* Required work
Output exactly the span of lines that begins at the line containing "Generate a Blender" and ends at the line containing "COL = SC.collection", both lines included.

* Data for this task
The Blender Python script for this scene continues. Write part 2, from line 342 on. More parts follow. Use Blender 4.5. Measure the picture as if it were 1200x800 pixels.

...

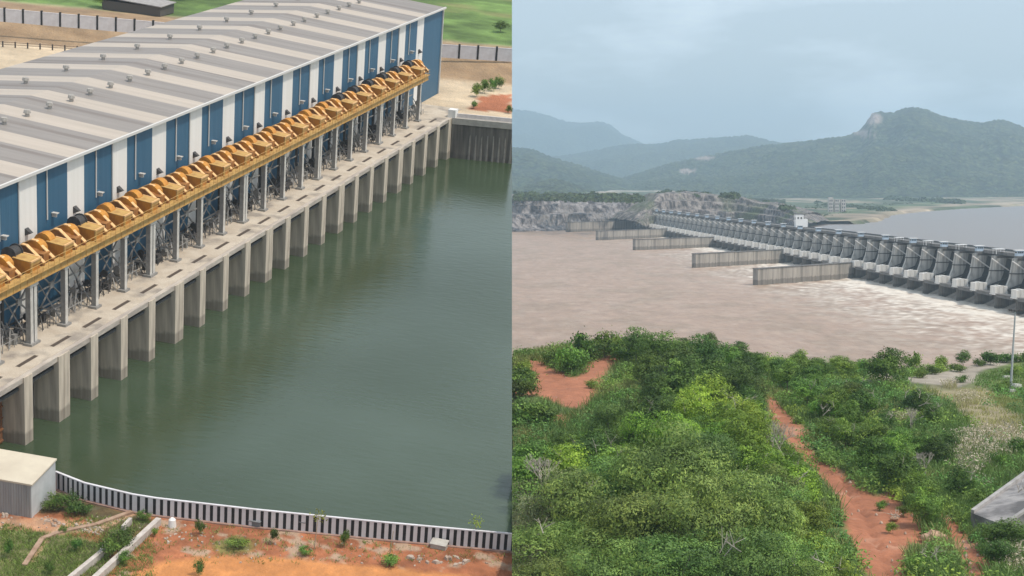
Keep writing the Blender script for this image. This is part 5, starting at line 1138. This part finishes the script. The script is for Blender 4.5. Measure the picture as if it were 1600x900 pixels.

* * *

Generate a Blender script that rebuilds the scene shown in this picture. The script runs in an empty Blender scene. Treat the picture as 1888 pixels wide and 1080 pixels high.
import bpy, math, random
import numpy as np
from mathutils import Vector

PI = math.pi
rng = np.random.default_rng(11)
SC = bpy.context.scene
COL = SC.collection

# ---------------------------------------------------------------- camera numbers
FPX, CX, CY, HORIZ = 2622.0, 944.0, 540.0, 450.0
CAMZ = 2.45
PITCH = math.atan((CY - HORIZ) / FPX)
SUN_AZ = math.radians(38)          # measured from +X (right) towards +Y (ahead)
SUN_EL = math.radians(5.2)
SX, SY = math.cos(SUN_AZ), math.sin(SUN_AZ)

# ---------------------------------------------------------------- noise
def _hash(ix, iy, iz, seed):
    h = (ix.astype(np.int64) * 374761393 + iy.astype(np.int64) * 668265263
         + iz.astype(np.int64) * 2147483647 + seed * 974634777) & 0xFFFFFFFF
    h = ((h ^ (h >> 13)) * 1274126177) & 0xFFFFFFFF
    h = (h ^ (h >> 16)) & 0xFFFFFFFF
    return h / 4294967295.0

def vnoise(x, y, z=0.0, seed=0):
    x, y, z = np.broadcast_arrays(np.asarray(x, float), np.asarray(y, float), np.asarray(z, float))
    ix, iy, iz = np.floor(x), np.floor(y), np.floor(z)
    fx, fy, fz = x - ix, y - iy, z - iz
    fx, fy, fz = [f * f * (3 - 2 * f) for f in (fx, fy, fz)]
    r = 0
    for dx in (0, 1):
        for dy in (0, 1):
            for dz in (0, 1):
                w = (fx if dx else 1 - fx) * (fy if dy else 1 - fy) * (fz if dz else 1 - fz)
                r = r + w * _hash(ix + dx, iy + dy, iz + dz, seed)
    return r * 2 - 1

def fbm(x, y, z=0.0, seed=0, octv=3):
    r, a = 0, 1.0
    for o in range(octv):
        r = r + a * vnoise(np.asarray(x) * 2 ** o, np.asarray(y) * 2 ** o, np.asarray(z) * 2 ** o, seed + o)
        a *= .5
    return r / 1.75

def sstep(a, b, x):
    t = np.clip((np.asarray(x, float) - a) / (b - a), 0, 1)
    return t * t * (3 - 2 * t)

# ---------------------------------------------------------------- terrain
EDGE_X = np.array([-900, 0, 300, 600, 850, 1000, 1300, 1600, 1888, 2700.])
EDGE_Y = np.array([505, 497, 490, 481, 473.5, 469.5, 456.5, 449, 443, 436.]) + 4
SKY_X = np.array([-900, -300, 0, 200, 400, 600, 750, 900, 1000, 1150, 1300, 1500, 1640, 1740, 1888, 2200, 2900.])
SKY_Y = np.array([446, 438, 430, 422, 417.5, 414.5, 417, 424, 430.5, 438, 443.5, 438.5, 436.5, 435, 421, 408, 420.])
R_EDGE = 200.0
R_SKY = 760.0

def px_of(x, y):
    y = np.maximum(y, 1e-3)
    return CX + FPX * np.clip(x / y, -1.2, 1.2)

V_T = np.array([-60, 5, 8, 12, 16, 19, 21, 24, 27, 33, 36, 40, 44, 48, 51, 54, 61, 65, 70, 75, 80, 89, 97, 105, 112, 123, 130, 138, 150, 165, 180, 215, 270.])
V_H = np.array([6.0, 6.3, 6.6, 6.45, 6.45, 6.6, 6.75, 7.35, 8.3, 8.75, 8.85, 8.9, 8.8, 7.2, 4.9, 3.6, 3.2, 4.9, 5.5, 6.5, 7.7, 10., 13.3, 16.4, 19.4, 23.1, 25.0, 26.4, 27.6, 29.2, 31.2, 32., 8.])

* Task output
Generate a Blender script that rebuilds the scene shown in this picture. The script runs in an empty Blender scene. Treat the picture as 1888 pixels wide and 1080 pixels high.
import bpy, math, random
import numpy as np
from mathutils import Vector

PI = math.pi
rng = np.random.default_rng(11)
SC = bpy.context.scene
COL = SC.collection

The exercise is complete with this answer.